- Work to do -
Pick out each line containing the string "picture" and copy it.

** START **

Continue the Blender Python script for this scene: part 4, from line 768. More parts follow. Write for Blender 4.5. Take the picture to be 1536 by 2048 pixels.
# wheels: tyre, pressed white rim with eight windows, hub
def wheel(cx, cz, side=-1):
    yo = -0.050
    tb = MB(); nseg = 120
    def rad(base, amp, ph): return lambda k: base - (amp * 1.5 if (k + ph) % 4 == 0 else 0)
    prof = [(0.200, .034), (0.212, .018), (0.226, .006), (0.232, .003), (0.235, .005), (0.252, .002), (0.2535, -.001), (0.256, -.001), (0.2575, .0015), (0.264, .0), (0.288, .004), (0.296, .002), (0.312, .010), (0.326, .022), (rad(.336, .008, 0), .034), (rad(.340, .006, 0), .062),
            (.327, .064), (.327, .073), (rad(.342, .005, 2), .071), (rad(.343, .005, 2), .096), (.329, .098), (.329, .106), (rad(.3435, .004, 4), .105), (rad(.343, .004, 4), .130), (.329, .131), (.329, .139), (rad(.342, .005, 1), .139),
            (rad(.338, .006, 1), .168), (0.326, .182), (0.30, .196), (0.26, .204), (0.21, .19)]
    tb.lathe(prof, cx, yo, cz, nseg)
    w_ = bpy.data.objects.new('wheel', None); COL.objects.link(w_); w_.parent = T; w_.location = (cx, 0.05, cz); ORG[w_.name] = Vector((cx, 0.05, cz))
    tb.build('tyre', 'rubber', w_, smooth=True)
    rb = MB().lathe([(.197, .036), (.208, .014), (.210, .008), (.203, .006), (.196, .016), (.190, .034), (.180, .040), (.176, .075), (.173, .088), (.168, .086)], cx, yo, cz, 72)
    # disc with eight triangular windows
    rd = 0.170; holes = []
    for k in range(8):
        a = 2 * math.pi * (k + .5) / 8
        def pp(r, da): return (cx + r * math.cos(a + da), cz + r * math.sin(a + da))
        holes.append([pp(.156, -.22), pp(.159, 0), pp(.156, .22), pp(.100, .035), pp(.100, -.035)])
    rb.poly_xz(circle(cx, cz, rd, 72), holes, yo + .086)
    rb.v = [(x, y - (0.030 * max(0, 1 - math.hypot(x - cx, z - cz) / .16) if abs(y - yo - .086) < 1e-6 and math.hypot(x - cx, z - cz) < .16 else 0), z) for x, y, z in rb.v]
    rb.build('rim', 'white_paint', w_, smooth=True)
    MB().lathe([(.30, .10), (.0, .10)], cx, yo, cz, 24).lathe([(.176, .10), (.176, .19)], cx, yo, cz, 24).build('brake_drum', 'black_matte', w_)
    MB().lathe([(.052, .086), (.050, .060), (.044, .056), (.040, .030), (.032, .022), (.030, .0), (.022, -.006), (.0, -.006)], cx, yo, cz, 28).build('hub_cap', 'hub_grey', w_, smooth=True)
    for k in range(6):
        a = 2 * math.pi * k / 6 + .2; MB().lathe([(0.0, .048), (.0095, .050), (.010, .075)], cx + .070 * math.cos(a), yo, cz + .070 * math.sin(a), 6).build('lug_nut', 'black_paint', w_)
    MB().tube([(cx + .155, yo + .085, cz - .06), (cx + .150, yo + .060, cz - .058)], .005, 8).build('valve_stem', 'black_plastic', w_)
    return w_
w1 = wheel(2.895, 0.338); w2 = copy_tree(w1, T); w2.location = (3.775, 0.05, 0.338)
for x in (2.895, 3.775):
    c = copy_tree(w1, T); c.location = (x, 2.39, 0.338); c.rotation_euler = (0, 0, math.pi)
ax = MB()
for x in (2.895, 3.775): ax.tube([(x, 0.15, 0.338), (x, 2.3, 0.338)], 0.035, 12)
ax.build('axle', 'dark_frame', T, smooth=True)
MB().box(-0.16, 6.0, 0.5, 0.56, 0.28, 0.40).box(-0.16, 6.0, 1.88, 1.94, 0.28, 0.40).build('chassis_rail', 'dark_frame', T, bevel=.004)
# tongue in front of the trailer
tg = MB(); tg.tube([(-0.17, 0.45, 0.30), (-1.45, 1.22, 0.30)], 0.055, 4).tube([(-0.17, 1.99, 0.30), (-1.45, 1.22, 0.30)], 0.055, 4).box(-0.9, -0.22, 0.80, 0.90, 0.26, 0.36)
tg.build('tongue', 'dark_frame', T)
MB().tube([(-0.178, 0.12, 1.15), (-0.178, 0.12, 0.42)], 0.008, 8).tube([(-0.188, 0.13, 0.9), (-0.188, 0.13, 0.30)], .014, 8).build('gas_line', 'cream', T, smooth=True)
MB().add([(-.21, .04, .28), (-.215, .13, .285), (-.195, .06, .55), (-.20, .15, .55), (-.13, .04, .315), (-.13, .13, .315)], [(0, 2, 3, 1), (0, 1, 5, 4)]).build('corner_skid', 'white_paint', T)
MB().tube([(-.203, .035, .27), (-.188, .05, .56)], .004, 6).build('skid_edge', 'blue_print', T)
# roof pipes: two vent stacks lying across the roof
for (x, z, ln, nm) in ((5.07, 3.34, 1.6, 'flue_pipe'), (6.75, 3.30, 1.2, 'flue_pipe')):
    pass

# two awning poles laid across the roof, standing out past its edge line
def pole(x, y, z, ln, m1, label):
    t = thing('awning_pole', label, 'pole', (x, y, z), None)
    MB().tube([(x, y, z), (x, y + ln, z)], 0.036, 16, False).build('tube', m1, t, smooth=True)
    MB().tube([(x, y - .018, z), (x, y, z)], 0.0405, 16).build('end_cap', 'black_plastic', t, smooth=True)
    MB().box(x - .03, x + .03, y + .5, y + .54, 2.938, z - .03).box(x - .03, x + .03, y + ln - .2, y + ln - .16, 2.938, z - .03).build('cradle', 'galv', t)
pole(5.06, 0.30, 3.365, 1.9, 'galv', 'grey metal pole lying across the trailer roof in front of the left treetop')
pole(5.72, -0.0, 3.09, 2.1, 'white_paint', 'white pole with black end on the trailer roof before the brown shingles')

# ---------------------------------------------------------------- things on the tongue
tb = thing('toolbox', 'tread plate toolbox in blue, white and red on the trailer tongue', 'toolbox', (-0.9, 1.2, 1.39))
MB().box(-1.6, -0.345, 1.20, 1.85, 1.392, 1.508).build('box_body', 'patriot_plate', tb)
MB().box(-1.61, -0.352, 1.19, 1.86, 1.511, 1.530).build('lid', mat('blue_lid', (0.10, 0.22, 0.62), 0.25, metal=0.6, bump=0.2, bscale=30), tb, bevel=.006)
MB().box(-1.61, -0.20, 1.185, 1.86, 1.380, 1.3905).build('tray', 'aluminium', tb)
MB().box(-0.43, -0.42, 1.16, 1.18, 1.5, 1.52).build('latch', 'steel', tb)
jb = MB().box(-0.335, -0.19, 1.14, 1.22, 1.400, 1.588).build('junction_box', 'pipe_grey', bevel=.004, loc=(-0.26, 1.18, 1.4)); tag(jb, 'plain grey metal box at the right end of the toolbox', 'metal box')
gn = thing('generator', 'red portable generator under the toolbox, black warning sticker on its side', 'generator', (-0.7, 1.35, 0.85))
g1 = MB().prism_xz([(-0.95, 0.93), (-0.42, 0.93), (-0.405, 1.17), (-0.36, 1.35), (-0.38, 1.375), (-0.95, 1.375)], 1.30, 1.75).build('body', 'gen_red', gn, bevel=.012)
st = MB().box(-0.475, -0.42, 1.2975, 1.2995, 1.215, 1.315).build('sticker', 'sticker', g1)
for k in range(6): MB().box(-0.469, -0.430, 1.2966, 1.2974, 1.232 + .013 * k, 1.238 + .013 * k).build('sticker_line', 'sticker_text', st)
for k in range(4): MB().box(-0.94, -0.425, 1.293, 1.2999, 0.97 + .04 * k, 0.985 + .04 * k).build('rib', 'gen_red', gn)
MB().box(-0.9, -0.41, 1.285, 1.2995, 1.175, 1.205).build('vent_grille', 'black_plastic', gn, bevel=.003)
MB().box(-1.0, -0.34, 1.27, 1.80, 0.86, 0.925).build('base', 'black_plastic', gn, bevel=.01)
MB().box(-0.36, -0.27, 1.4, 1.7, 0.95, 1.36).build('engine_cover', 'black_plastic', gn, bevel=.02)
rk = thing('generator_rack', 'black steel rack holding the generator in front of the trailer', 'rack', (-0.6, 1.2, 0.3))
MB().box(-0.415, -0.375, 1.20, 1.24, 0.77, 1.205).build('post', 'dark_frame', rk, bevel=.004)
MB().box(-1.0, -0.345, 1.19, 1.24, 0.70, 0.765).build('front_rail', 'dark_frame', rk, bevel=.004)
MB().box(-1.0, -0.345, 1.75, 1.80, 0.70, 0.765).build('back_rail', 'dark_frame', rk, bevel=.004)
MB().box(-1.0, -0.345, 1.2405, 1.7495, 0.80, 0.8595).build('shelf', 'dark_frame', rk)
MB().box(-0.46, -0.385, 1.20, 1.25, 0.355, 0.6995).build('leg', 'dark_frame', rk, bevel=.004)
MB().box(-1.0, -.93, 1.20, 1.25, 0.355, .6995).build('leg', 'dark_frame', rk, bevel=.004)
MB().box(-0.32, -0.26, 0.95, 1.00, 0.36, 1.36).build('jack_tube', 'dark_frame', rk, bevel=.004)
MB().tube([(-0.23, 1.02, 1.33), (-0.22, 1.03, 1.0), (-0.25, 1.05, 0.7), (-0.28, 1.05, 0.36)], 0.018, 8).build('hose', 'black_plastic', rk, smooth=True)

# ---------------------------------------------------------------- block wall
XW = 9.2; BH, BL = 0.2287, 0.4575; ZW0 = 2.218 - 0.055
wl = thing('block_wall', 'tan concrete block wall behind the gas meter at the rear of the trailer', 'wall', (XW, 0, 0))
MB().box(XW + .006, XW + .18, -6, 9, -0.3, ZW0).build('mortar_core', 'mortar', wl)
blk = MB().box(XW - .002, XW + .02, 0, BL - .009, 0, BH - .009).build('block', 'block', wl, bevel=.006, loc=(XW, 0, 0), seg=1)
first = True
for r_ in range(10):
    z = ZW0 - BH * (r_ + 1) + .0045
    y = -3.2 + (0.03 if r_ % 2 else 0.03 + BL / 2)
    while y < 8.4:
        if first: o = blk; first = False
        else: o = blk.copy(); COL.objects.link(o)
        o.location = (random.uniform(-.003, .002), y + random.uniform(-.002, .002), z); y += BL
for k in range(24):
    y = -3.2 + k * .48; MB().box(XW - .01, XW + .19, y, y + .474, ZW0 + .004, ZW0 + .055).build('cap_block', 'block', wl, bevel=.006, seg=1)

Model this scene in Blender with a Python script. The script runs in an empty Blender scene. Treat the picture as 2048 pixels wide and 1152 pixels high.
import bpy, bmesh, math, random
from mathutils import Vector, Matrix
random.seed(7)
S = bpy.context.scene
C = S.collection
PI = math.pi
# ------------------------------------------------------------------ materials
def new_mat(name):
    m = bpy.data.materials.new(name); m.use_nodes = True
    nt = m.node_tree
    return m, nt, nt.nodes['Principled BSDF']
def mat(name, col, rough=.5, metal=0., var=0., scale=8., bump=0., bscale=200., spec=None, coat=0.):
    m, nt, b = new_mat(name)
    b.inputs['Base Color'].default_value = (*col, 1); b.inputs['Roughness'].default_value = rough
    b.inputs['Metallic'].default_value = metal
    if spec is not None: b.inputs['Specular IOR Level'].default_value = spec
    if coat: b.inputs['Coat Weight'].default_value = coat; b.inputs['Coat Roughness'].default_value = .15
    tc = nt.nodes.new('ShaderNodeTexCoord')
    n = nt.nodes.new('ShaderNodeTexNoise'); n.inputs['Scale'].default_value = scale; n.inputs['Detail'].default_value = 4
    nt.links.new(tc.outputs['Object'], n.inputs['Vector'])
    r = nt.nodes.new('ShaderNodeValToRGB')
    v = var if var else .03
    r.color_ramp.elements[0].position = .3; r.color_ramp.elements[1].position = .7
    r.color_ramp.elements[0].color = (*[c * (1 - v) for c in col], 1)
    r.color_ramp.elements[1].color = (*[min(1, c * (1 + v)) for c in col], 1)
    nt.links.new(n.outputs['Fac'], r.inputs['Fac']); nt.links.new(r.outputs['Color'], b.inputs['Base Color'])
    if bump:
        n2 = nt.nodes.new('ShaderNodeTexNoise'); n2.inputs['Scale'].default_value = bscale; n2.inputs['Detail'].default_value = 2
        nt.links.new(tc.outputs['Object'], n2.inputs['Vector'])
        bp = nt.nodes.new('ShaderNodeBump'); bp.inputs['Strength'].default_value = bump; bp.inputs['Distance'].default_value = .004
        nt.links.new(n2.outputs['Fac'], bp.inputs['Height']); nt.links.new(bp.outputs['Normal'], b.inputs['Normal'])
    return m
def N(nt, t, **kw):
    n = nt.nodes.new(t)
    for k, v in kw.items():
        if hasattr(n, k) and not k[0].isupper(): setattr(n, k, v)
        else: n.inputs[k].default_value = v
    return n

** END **

- Response -
Continue the Blender Python script for this scene: part 4, from line 768. More parts follow. Write for Blender 4.5. Take the picture to be 1536 by 2048 pixels.
Model this scene in Blender with a Python script. The script runs in an empty Blender scene. Treat the picture as 2048 pixels wide and 1152 pixels high.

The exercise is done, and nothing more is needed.